_DATASET RECORDS_

- - -

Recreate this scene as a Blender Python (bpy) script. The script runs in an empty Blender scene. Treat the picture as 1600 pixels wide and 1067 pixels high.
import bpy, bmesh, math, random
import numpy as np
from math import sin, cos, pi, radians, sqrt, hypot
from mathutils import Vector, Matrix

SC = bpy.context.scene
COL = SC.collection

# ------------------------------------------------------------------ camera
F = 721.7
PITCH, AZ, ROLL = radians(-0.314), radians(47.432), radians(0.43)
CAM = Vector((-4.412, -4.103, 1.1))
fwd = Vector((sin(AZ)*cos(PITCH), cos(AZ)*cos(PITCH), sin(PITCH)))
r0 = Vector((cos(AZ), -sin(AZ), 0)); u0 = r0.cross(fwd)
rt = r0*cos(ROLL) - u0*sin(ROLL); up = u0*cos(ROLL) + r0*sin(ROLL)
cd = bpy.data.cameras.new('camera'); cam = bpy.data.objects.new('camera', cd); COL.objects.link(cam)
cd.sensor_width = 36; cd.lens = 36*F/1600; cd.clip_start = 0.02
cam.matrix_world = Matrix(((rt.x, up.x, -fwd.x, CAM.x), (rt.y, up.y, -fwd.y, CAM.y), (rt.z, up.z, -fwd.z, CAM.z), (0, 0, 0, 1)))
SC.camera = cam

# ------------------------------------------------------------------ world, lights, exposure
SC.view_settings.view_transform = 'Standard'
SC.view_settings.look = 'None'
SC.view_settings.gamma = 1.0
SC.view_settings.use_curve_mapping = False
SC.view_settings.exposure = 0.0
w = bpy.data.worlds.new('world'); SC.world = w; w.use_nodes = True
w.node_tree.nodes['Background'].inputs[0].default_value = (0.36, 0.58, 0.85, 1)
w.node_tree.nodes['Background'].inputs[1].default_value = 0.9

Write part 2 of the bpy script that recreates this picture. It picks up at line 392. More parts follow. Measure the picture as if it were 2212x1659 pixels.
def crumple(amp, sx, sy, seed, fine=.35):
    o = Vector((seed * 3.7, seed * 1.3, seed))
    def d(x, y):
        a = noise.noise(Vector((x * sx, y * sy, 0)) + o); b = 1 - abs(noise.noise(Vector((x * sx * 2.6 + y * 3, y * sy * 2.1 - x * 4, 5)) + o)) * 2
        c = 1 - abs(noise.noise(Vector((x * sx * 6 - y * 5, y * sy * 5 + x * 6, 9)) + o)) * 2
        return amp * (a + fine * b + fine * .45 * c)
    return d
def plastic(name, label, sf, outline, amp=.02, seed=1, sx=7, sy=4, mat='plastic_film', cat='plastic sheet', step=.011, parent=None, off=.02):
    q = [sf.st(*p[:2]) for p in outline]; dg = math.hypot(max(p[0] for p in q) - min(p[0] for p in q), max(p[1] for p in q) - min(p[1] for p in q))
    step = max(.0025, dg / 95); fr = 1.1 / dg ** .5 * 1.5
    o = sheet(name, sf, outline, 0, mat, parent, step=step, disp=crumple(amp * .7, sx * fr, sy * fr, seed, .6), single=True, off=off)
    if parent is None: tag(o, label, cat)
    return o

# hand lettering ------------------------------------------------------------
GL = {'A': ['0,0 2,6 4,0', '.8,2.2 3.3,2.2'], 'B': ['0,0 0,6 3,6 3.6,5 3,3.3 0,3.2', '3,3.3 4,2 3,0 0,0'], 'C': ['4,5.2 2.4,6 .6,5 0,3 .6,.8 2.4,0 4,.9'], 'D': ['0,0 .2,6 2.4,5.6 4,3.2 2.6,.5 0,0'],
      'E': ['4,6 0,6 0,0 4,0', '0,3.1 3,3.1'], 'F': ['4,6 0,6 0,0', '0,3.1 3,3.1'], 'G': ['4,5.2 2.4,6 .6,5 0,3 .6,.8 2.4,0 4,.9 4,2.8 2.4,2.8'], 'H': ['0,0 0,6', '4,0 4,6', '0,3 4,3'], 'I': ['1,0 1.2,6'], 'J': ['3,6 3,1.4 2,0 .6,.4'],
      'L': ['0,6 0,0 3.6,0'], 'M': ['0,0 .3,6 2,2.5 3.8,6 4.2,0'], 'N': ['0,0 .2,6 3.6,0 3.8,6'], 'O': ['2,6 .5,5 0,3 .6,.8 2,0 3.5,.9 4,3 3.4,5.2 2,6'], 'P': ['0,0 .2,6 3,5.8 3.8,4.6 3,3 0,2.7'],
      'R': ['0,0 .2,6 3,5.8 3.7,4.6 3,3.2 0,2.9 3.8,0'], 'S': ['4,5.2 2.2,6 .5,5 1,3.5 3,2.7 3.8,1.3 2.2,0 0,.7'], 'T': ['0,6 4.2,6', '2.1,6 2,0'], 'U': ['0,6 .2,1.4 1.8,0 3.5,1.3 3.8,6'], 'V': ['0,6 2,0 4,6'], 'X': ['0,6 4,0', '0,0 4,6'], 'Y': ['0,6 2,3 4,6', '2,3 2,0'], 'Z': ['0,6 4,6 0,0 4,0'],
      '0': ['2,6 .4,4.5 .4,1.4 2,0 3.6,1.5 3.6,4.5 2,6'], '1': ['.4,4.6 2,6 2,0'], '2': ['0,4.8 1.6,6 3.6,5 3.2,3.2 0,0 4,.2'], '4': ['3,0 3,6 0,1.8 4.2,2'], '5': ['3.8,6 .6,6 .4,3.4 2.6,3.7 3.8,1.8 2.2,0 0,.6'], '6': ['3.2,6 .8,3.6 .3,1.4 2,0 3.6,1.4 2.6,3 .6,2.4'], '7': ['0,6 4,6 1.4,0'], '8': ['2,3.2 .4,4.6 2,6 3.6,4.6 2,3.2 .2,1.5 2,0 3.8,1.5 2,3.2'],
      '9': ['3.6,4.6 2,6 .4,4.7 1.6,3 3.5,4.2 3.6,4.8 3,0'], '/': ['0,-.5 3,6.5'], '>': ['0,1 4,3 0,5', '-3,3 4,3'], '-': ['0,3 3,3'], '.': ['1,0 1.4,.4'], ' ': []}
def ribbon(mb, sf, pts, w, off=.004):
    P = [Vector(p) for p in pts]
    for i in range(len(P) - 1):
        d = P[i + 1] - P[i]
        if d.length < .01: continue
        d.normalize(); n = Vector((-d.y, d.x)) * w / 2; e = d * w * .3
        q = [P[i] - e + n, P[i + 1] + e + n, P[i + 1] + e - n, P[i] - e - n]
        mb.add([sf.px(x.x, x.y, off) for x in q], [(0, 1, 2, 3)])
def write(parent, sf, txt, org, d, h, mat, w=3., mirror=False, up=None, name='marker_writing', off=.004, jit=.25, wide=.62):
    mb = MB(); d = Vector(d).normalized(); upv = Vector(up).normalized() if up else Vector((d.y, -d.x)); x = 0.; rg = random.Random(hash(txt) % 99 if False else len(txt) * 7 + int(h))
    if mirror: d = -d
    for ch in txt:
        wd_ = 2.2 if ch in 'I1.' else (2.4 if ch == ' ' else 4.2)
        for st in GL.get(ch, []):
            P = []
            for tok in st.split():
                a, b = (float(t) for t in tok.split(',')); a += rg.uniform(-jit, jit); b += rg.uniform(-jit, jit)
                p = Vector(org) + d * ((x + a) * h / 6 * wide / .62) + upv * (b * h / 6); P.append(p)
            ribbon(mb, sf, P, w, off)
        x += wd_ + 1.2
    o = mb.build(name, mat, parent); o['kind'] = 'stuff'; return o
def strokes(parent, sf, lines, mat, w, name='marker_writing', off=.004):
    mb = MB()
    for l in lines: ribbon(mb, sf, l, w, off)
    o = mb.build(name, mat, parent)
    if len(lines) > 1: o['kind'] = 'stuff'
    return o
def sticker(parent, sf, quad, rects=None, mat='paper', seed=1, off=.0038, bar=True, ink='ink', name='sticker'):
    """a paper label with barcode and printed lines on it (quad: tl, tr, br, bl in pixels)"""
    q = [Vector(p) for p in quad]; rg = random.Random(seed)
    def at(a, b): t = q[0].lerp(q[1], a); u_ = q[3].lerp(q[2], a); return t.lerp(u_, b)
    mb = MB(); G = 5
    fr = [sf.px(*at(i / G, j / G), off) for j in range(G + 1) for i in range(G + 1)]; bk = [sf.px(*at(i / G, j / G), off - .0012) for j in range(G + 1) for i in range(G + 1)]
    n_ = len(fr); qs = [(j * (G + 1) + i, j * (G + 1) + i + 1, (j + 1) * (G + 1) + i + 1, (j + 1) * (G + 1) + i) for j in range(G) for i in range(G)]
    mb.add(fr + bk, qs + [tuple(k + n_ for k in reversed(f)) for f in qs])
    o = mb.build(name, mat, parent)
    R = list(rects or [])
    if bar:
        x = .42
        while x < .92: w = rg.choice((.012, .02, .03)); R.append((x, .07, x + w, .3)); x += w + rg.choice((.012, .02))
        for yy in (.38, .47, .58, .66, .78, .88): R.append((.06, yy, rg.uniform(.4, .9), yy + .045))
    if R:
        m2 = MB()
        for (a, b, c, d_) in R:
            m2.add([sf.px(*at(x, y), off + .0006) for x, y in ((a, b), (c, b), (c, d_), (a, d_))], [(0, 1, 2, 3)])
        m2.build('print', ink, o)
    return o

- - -

_TO BE DONE_
Go through the records and show every line with the string "script" in it.

_RESPONSE TO THIS TASK_
Recreate this scene as a Blender Python (bpy) script. The script runs in an empty Blender scene. Treat the picture as 1600 pixels wide and 1067 pixels high.
Write part 2 of the bpy script that recreates this picture. It picks up at line 392. More parts follow. Measure the picture as if it were 2212x1659 pixels.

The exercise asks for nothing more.